# [Written task]
Copy everything in the listing below word for word, apart from any images.

# [Stored data]

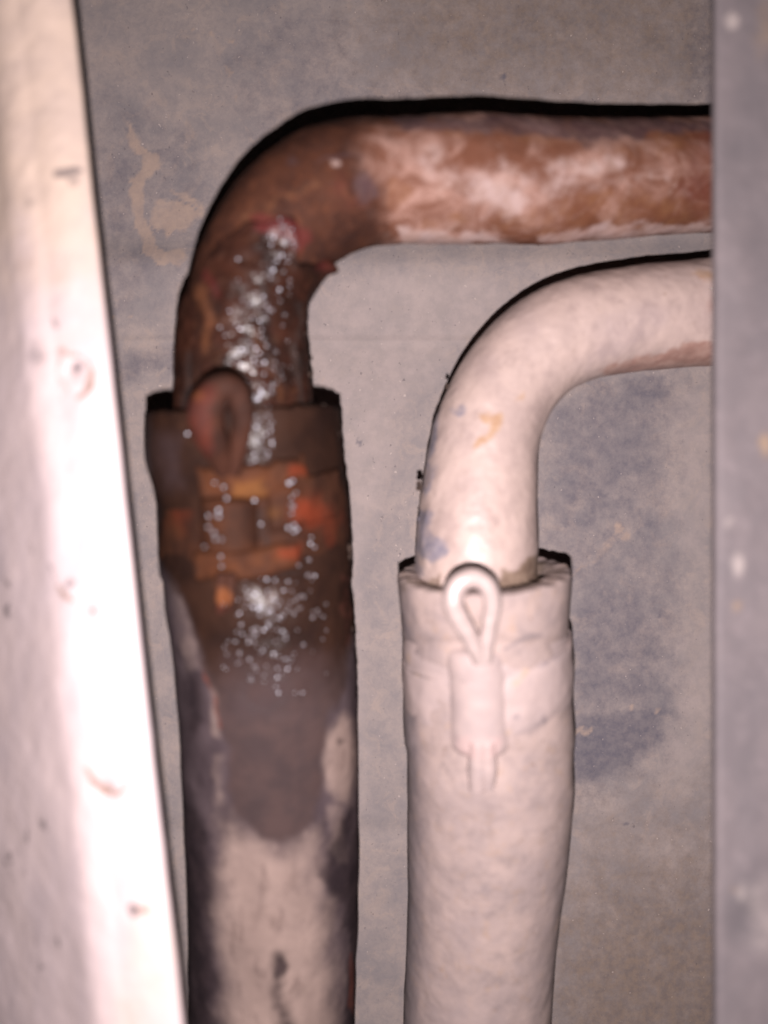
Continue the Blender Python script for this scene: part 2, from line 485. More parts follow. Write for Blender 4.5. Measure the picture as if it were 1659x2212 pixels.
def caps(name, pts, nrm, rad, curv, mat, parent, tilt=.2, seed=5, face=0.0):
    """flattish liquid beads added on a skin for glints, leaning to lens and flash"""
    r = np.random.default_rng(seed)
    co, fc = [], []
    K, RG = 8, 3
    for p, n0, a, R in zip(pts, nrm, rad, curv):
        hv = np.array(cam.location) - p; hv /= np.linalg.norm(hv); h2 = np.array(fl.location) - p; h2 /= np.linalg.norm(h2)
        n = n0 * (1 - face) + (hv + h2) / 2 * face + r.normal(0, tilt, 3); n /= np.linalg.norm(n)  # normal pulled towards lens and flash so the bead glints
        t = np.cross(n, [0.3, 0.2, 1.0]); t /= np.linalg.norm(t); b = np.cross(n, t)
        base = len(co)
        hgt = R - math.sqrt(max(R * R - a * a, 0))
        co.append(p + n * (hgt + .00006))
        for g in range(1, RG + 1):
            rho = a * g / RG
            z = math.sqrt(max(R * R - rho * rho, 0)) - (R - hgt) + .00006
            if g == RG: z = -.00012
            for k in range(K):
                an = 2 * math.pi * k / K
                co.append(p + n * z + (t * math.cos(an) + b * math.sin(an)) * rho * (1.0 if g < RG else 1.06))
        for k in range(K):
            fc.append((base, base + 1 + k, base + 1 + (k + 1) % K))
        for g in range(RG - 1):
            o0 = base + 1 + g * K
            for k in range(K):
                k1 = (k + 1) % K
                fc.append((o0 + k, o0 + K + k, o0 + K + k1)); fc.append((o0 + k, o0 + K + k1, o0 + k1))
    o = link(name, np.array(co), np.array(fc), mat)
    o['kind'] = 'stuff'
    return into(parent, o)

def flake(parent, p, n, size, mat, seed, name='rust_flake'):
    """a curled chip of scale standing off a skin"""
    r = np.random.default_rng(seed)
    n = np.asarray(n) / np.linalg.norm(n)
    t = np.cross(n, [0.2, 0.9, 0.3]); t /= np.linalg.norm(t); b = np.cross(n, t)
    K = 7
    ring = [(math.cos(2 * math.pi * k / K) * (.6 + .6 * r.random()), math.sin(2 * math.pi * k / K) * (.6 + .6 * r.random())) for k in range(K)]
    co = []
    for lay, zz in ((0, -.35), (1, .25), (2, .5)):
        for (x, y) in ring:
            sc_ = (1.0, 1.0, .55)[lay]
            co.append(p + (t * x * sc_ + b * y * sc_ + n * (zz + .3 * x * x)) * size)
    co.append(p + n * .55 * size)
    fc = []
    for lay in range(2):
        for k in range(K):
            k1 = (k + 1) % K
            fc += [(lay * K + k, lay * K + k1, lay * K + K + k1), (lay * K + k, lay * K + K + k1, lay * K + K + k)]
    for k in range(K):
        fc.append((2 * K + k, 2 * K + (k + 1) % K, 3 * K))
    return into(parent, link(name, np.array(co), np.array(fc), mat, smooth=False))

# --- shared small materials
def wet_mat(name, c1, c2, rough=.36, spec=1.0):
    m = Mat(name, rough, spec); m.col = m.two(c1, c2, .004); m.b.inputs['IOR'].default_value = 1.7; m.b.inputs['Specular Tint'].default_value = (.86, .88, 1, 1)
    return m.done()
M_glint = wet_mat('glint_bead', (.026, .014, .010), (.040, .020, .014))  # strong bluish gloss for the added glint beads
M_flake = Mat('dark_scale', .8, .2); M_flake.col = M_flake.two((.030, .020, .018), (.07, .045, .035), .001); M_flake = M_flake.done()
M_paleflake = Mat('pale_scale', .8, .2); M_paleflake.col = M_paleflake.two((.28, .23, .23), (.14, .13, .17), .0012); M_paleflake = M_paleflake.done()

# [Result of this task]
Continue the Blender Python script for this scene: part 2, from line 485. More parts follow. Write for Blender 4.5. Measure the picture as if it were 1659x2212 pixels.
def caps(name, pts, nrm, rad, curv, mat, parent, tilt=.2, seed=5, face=0.0):
    """flattish liquid beads added on a skin for glints, leaning to lens and flash"""
    r = np.random.default_rng(seed)
    co, fc = [], []
    K, RG = 8, 3
    for p, n0, a, R in zip(pts, nrm, rad, curv):
        hv = np.array(cam.location) - p; hv /= np.linalg.norm(hv); h2 = np.array(fl.location) - p; h2 /= np.linalg.norm(h2)
        n = n0 * (1 - face) + (hv + h2) / 2 * face + r.normal(0, tilt, 3); n /= np.linalg.norm(n)  # normal pulled towards lens and flash so the bead glints
        t = np.cross(n, [0.3, 0.2, 1.0]); t /= np.linalg.norm(t); b = np.cross(n, t)
        base = len(co)
        hgt = R - math.sqrt(max(R * R - a * a, 0))
        co.append(p + n * (hgt + .00006))
        for g in range(1, RG + 1):
            rho = a * g / RG
            z = math.sqrt(max(R * R - rho * rho, 0)) - (R - hgt) + .00006
            if g == RG: z = -.00012
            for k in range(K):
                an = 2 * math.pi * k / K
                co.append(p + n * z + (t * math.cos(an) + b * math.sin(an)) * rho * (1.0 if g < RG else 1.06))
        for k in range(K):
            fc.append((base, base + 1 + k, base + 1 + (k + 1) % K))
        for g in range(RG - 1):
            o0 = base + 1 + g * K
            for k in range(K):
                k1 = (k + 1) % K
                fc.append((o0 + k, o0 + K + k, o0 + K + k1)); fc.append((o0 + k, o0 + K + k1, o0 + k1))
    o = link(name, np.array(co), np.array(fc), mat)
    o['kind'] = 'stuff'
    return into(parent, o)

def flake(parent, p, n, size, mat, seed, name='rust_flake'):
    """a curled chip of scale standing off a skin"""
    r = np.random.default_rng(seed)
    n = np.asarray(n) / np.linalg.norm(n)
    t = np.cross(n, [0.2, 0.9, 0.3]); t /= np.linalg.norm(t); b = np.cross(n, t)
    K = 7
    ring = [(math.cos(2 * math.pi * k / K) * (.6 + .6 * r.random()), math.sin(2 * math.pi * k / K) * (.6 + .6 * r.random())) for k in range(K)]
    co = []
    for lay, zz in ((0, -.35), (1, .25), (2, .5)):
        for (x, y) in ring:
            sc_ = (1.0, 1.0, .55)[lay]
            co.append(p + (t * x * sc_ + b * y * sc_ + n * (zz + .3 * x * x)) * size)
    co.append(p + n * .55 * size)
    fc = []
    for lay in range(2):
        for k in range(K):
            k1 = (k + 1) % K
            fc += [(lay * K + k, lay * K + k1, lay * K + K + k1), (lay * K + k, lay * K + K + k1, lay * K + K + k)]
    for k in range(K):
        fc.append((2 * K + k, 2 * K + (k + 1) % K, 3 * K))
    return into(parent, link(name, np.array(co), np.array(fc), mat, smooth=False))

# --- shared small materials
def wet_mat(name, c1, c2, rough=.36, spec=1.0):
    m = Mat(name, rough, spec); m.col = m.two(c1, c2, .004); m.b.inputs['IOR'].default_value = 1.7; m.b.inputs['Specular Tint'].default_value = (.86, .88, 1, 1)
    return m.done()
M_glint = wet_mat('glint_bead', (.026, .014, .010), (.040, .020, .014))  # strong bluish gloss for the added glint beads
M_flake = Mat('dark_scale', .8, .2); M_flake.col = M_flake.two((.030, .020, .018), (.07, .045, .035), .001); M_flake = M_flake.done()
M_paleflake = Mat('pale_scale', .8, .2); M_paleflake.col = M_paleflake.two((.28, .23, .23), (.14, .13, .17), .0012); M_paleflake = M_paleflake.done()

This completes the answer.